There is a missing EINVAL description. If the alignment is so large that
the allocation will not be possible to satisfy then the call will fail
and set errno to EINVAL.
POSIX says it should be ENOMEM:

[ENOMEM]
There is insufficient memory available with the requested alignment.

https://pubs.opengroup.org/onlinepubs/9699919799/functions/posix_memalign.html

And it seems also true with Glibc (at least Glibc-2.37):

$ cat t.c
#include <stdlib.h>
#include <stdio.h>

int main()
{
	void *p;
	if (posix_memalign(&p, sizeof(void *) << 55, 1) != 0)
		perror("posix_memalign");
}
$ cc t.c
$ ./a.out
posix_memalign: Cannot allocate memory

I was referring to memalign / aligned_alloc. The ERRORS section of the manpage doesn't specify which errors apply to which functions.

Here is an example

#include <stdlib.h>
#include <malloc.h>

int main()
{
  void *p;
  if ((p == memalign(0xabcdef0123456789, 1)) == 0)
     perror("memalign");
}

This does satisfy

EINVAL The alignmentargument was not a power of two, or was not a multiple of sizeof(void*).

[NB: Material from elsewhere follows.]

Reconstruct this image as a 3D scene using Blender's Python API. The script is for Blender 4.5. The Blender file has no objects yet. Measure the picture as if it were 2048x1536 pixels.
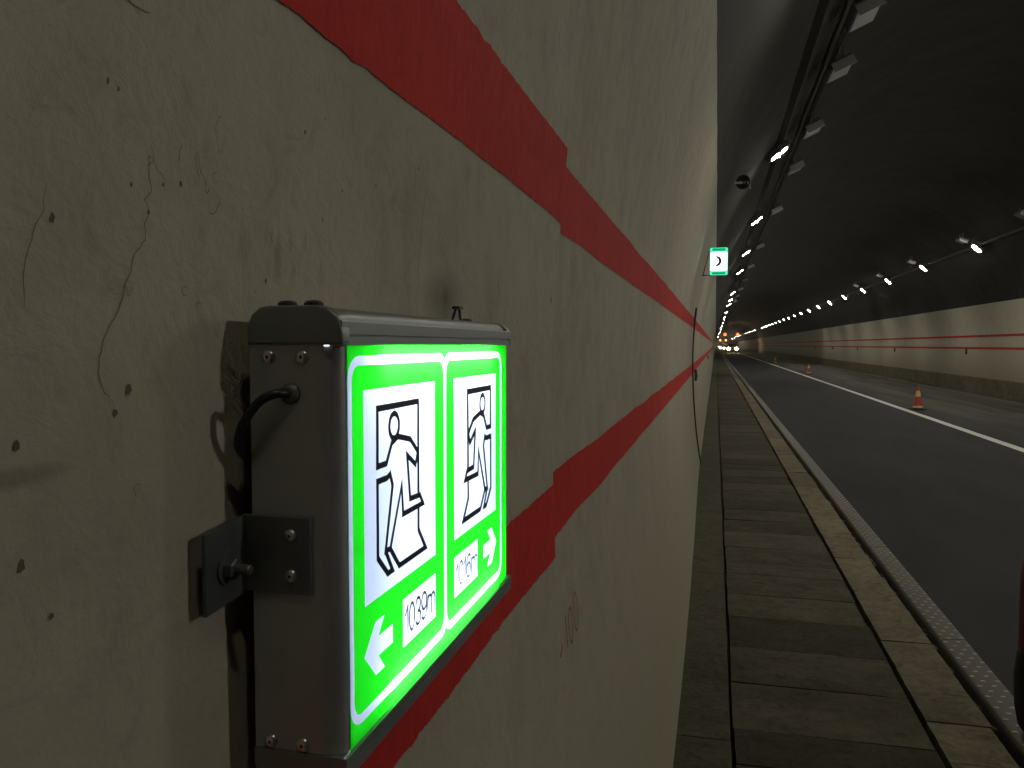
import bpy, bmesh, math, random
from mathutils import Vector, noise, Matrix
random.seed(7)
C = bpy.context.scene.collection
sc = bpy.context.scene

# ------------------------------------------------------------------ camera, world, exposure
cam_d = bpy.data.cameras.new('camera')
cam_d.sensor_width = 36.0
cam_d.lens = 1600.0 / 2048.0 * 36.0
cam_d.clip_start = 0.02
cam_d.clip_end = 2000.0
cam = bpy.data.objects.new('camera', cam_d)
C.objects.link(cam)
CAM_Z = 1.95
cam.location = (0, 0, CAM_Z)
cam.rotation_euler = (math.radians(90 - 2.791), 0, math.radians(14.256))
sc.camera = cam

w = bpy.data.worlds.new("World")
sc.world = w
w.use_nodes = True
bg = w.node_tree.nodes['Background']
sky = w.node_tree.nodes.new('ShaderNodeTexSky')
sky.sky_type = 'NISHITA'
sky.sun_disc = False
sky.sun_elevation = math.radians(1.0)
sky.sun_rotation = math.radians(180)
w.node_tree.links.new(sky.outputs[0], bg.inputs[0])
bg.inputs[1].default_value = 0.003
vs = sc.view_settings
vs.view_transform = 'Standard'
vs.look = 'None'
vs.exposure = 0.0
vs.gamma = 1.0
vs.use_curve_mapping = False
sc.cycles.max_bounces = 6
sc.cycles.diffuse_bounces = 3
sc.cycles.volume_bounces = 0
sc.cycles.use_adaptive_sampling = True
sc.cycles.adaptive_threshold = 0.03
sc.cycles.sample_clamp_indirect = 4.0
sc.cycles.use_denoising = True

LAMP_L = 315.0        # radiance of the lit tunnel lamps
TUBE_L = 8.5        # radiance of the tubes inside the exit sign

# ------------------------------------------------------------------ helpers
def tag(o, label=None, cat=None, group=None, kind=None):
    if label: o['label'] = label
    if cat: o['category'] = cat
    if group: o['group'] = group
    if kind: o['kind'] = kind
    return o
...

but that is purely a coincidence. The code in gblic that triggers the error is

│    3537 /* If the alignment is greater than SIZE_MAX / 2 + 1 it cannot be a
│    3538      power of 2 and will cause overflow in the check below.  */
│    3539 if(alignment >SIZE_MAX /2+1)
│    3540 {
│ >  3541       __set_errno (EINVAL);
│    3542 return0;
│    3543 }


If the power-of-two constraint existed this condition would be redundant. The next power of two greater than SIZE_MAX / 2 + 1 is SIZE_MAX + 1 which cannot be represented in a word.